Quem diria que há oitenta anos alguém em Portugal se poderia preocupar em trazer ao público novidades sobre o que era ao tempo uma discussão vibrante, mas longe das preocupações gerais (que, convenhamos, naquela época se dirigiam mais aos apetites de conquista de um senhor nascido na Áustria, com um bigodinho peculiar…)?
Agostinho da Silva, nascido em 1906 e falecido em 1994, é uma figura sobejamente conhecida nos meios intelectuais lusófonos. Homem de grande cultura, a sua curiosidade não conhecia limites, e a sua vontade de espalhar o conhecimento também não. No início dos anos 40 do século passado, antes de partir para o Brasil em busca da liberdade que escasseava em Portugal, empreendeu a publicação de uma colecção de fascículos, os “Cadernos de Informação Cultural”, com o fim de ‘fazer a vulgarização dos conhecimentos que se consideram indispensáveis para que se possa adquirir uma cultura ampla e sólida’, e ‘sem qualquer espécie de intuitos comerciais’. Esta colecção, em edição de autor, podia ser assinada, saía de 15 em 15 dias, em séries de seis – custava uma série 5$50, e os exemplares avulsos 1$00. Chegou até à 11ª série, publicada em 1947. Como era característico do autor, abordou um largo espectro de assuntos, da História à Geografia, passando pela Filosofia, pela Arte e por muitos outros temas. A lista completa dos fascículos publicados pode ser vista aqui.

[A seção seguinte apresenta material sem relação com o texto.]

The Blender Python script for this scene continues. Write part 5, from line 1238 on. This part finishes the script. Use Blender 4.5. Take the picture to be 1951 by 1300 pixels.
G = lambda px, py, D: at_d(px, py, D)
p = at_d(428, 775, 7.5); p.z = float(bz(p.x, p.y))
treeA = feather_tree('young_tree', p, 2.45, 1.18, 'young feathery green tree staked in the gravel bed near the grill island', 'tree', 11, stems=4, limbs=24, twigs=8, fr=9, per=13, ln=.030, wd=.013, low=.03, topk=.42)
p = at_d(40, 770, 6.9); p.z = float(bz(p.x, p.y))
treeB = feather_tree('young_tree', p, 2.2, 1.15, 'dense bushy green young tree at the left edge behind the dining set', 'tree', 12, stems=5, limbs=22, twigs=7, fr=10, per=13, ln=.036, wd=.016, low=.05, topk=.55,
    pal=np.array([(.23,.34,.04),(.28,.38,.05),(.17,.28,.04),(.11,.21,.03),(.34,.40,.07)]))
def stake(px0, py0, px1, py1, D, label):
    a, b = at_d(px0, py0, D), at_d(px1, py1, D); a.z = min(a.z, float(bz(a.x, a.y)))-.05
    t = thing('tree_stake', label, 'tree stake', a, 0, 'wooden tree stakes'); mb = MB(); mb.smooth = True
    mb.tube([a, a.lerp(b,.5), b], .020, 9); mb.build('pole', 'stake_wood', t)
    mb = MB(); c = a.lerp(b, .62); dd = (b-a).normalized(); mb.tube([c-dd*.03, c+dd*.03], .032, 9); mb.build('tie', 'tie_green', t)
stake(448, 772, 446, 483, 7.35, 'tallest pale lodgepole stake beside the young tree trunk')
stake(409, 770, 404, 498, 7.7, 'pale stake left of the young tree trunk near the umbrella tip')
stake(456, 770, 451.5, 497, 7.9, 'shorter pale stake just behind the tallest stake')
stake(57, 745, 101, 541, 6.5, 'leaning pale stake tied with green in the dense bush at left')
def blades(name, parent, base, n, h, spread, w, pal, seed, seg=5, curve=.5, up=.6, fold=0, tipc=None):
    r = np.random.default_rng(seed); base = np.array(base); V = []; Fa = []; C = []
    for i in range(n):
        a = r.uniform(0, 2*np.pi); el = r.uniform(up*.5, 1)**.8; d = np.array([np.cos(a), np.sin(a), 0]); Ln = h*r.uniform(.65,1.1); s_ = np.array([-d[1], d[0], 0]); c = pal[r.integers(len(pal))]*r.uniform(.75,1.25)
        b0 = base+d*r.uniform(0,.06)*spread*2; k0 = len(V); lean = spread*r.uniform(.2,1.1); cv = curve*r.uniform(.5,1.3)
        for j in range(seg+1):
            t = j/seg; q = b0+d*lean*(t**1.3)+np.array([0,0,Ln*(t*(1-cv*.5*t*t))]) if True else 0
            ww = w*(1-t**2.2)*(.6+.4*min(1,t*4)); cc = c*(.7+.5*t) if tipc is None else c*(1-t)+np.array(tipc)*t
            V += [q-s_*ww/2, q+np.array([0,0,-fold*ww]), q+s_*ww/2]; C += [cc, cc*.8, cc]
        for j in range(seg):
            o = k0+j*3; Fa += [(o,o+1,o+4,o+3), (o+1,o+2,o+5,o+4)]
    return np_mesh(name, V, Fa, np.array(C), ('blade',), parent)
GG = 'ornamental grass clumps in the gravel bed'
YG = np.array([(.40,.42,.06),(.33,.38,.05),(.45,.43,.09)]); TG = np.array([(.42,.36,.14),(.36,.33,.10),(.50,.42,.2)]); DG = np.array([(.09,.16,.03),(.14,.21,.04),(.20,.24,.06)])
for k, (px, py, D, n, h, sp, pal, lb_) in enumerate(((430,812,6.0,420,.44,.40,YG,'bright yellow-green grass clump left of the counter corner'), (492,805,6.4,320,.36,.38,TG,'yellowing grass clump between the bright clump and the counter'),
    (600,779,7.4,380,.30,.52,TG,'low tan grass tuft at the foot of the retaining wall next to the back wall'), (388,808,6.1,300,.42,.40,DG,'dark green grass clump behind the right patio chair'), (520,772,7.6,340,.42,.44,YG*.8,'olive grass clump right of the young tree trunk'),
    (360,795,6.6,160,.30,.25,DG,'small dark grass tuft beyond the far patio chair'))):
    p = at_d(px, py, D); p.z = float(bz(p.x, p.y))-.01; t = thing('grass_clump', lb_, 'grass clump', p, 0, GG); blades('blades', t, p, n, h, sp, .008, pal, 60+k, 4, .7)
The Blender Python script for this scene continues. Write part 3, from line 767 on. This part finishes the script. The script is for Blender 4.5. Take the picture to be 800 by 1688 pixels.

Mas é o primeiro fascículo da segunda série que hoje nos interessa: O planeta Marte. Ao longo de 20 páginas, Agostinho da Silva resumiu em linguagem clara o que se sabia e o que se discutia ao tempo sobre o planeta vermelho. Não se tratando de um trabalho de investigação e sim de divulgação, começa por uma breve história da relação entre a Humanidade e aquela pequena estrela vermelha, nos tempos em que a observação era a olho nu, e a sua verdadeira natureza ainda era desconhecida. Explica a profunda alteração que Copérnico e depois Kepler provocaram na nossa visão do Universo, e a forma como a órbita de Marte afecta a forma como vemos o planeta. Realça depois a observação telescópica e as revelações que ela permitiu, a descoberta dos satélites marcianos, e passa depois à descrição do aspecto da superfície do planeta: as zonas de diferente brilho e coloração, os pólos gelados e, sobretudo, os “canais”. Schiaparelli e Lowell não são esquecidos, mas também são referidas experiências que diversos autores mais cépticos realizaram, para tentar elucidar a difícil questão da sua realidade. O autor inclina-se claramente para a não existência de canais…
E depois, Agostinho da Silva usa um termo muito actual: habitabilidade. Relaciona-a naturalmente com a atmosfera do planeta e a sua composição (admitindo a presença de água e oxigénio…) e com o clima existente. Faz sobretudo notar a grande incerteza que pairava sobre as determinações das condições no planeta. Com tudo isso, conclui que é extremamente improvável que existam em Marte seres semelhantes aos humanos – mas que pode bem existir vegetação.
Nas últimas linhas, o autor revela a sua adesão à ideia de que Marte é um planeta “mais velho” do que a Terra, um espelho do que poderia vir a ser o nosso planeta num futuro longínquo. Apesar de errada, esta teoria não pode deixar de nos causar alguma reflexão, dadas as nossas circunstâncias actuais…
É incluída uma pequena lista de livros que o autor terá por certo lido e onde recolheu a informação que apresenta aos seus leitores portugueses. Entre os autores (franceses, sobretudo) avultam dois nomes: Flammarion (numa tradução portuguesa) e Antoniadi (um dos maiores adversários da hipótese dos canais marcianos).
Claro que este breve resumo não faz justiça ao original, pelo que se convidam os interessados a ir lê-lo. Trata-se de uma das raras obras portuguesas em que se apresenta algo de actual (ao tempo) sobre a exploração (ainda que visual e pouco mais) do Sistema Solar. Sim, o livro está livremente disponível, aqui.
Na colecção existem outros fascículos capazes de despertar algum interesse aos nossos leitores: o 4º da 7ª série, de título O Sol, e o 2º da 10ª série, As Estrelas. Além disso, numa outra colecção, intitulada “À Volta do Mundo – Textos para a Juventude”, Agostinho da Silva publicou em 1943 “Viagem à Lua”, onde fala de três clássicos da literatura – Viagem à Lua, de Cyrano de Bergerac, Da Terra à Lua, de Júlio Verne, e Os Primeiros Homens na Lua, de H. G. Wells –, além de debater a possibilidade de um dia a Humanidade empreender realmente essa viagem.